_EXERCISE AIM_
Each line of the listing that contains the word "starting" is to be copied.

Collected data
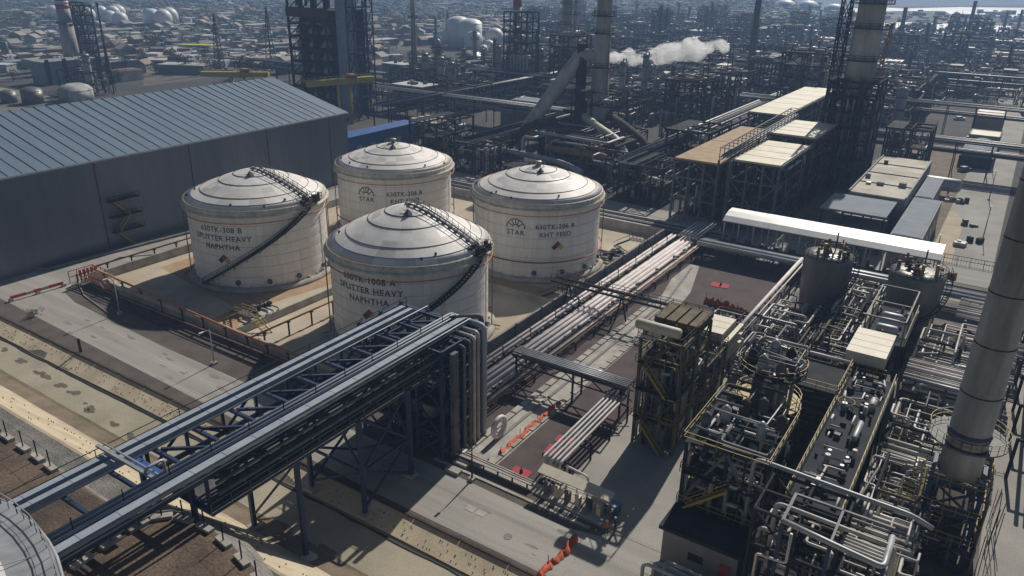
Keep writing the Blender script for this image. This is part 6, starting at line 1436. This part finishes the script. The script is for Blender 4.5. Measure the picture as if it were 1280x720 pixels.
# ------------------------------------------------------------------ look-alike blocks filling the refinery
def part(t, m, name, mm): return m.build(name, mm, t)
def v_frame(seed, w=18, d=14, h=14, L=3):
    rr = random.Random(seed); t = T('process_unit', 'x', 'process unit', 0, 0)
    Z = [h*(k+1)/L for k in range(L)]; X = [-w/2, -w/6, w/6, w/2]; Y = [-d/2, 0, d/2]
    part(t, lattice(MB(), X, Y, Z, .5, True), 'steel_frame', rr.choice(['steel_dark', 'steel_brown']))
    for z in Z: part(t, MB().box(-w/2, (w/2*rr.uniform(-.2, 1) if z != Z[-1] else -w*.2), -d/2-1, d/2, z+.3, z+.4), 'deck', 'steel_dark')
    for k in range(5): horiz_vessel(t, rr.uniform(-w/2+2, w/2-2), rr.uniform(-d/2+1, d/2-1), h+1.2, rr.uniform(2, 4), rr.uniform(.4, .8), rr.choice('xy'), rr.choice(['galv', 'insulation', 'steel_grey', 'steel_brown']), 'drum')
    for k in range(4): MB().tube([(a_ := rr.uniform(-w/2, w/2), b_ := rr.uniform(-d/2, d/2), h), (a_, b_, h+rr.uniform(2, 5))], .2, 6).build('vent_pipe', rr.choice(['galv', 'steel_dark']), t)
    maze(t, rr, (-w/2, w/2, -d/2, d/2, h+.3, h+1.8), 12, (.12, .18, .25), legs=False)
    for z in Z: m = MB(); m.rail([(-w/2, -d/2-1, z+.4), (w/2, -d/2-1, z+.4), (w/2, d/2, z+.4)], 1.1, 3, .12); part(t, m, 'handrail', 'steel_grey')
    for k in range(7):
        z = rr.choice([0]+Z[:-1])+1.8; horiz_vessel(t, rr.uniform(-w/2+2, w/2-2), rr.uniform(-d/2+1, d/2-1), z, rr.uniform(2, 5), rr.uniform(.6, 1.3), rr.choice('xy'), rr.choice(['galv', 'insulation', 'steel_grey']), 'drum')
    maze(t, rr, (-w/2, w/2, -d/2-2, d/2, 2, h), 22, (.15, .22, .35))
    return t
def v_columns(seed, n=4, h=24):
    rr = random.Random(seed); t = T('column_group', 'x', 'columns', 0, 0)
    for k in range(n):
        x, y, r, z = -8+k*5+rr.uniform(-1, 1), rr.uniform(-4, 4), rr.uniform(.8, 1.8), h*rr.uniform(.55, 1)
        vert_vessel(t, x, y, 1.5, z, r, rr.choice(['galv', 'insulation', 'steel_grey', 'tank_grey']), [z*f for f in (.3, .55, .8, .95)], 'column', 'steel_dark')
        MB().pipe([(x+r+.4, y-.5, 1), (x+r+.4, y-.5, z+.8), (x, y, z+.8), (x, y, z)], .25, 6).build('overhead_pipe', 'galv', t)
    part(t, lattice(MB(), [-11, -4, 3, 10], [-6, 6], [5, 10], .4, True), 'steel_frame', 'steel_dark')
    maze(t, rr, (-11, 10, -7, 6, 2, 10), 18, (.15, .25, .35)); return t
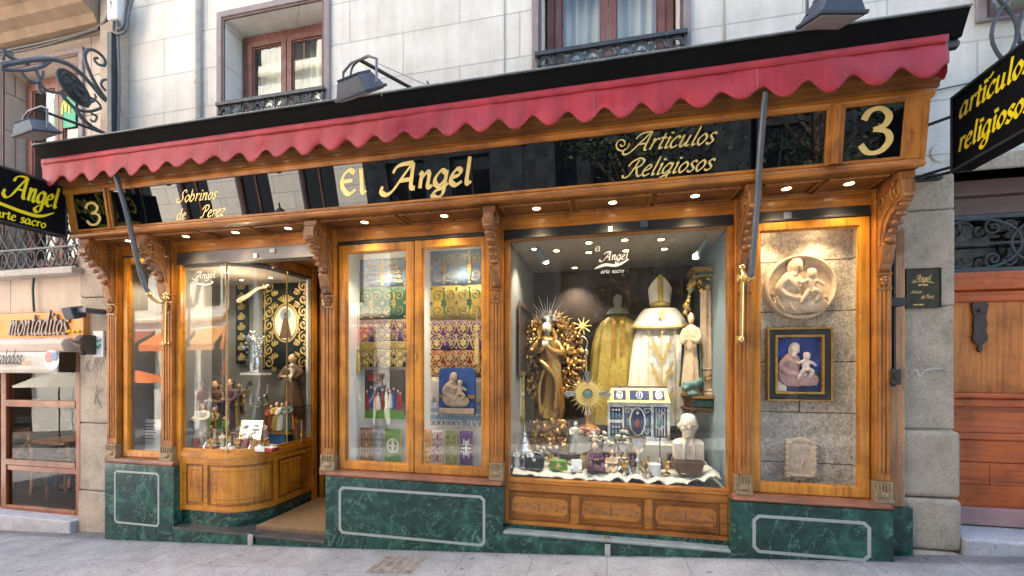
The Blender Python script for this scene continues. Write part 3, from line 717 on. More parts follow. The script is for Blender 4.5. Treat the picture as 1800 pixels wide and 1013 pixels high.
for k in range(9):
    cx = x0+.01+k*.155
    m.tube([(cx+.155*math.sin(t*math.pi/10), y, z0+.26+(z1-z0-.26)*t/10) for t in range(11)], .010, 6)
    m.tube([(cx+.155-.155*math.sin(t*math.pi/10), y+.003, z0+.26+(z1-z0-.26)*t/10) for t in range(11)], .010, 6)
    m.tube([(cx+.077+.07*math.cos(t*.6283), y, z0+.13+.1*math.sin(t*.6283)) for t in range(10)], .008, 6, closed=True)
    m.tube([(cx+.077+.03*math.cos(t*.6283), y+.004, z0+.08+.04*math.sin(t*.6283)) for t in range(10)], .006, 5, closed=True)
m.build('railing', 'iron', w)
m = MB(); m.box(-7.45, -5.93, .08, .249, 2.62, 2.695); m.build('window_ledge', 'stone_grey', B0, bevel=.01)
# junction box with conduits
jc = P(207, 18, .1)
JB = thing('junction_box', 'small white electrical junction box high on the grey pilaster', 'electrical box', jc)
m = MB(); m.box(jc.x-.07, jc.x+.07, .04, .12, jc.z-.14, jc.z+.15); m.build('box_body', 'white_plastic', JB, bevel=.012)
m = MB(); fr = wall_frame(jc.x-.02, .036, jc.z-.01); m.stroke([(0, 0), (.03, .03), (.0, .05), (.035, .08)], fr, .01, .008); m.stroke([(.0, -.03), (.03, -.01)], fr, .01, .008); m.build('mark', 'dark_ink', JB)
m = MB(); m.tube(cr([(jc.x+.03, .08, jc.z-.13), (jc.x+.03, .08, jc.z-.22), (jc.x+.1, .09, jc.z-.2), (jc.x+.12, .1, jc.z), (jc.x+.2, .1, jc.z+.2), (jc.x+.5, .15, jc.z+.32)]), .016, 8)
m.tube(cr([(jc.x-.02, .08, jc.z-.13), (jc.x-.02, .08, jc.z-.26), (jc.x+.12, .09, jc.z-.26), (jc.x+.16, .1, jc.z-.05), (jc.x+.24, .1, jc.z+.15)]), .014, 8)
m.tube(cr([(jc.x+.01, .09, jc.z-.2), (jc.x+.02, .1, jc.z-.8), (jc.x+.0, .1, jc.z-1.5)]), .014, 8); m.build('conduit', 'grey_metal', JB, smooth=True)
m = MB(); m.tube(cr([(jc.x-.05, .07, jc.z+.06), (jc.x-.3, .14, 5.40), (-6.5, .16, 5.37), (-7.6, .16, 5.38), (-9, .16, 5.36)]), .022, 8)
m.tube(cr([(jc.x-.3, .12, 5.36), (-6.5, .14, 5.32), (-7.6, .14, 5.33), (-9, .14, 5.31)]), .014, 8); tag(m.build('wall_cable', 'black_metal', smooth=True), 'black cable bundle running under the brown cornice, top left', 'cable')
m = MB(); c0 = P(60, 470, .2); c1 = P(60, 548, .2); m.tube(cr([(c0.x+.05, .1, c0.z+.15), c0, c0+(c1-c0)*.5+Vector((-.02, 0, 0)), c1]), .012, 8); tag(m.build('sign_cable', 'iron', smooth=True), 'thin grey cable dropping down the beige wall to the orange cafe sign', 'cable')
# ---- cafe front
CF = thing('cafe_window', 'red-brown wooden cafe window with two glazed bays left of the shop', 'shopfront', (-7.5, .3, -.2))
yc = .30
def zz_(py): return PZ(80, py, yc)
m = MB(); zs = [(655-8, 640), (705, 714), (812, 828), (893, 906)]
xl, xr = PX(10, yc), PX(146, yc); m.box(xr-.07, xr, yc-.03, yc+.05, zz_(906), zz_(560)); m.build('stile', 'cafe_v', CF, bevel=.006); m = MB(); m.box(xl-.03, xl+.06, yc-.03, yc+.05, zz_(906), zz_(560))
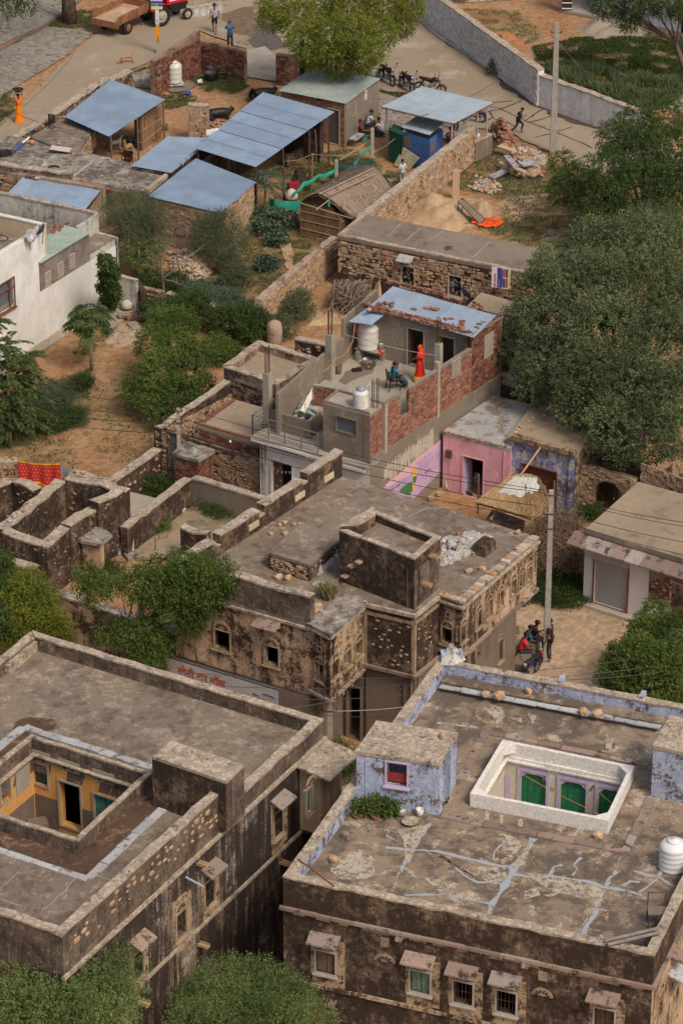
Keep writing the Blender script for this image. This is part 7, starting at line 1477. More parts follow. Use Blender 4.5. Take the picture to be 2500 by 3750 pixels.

_THE REPLY_
Keep writing the Blender script for this image. This is part 6, starting at line 1436. This part finishes the script. The script is for Blender 4.5. Measure the picture as if it were 1280x720 pixels.
Keep writing the Blender script for this image. This is part 7, starting at line 1477. More parts follow. Use Blender 4.5. Take the picture to be 2500 by 3750 pixels.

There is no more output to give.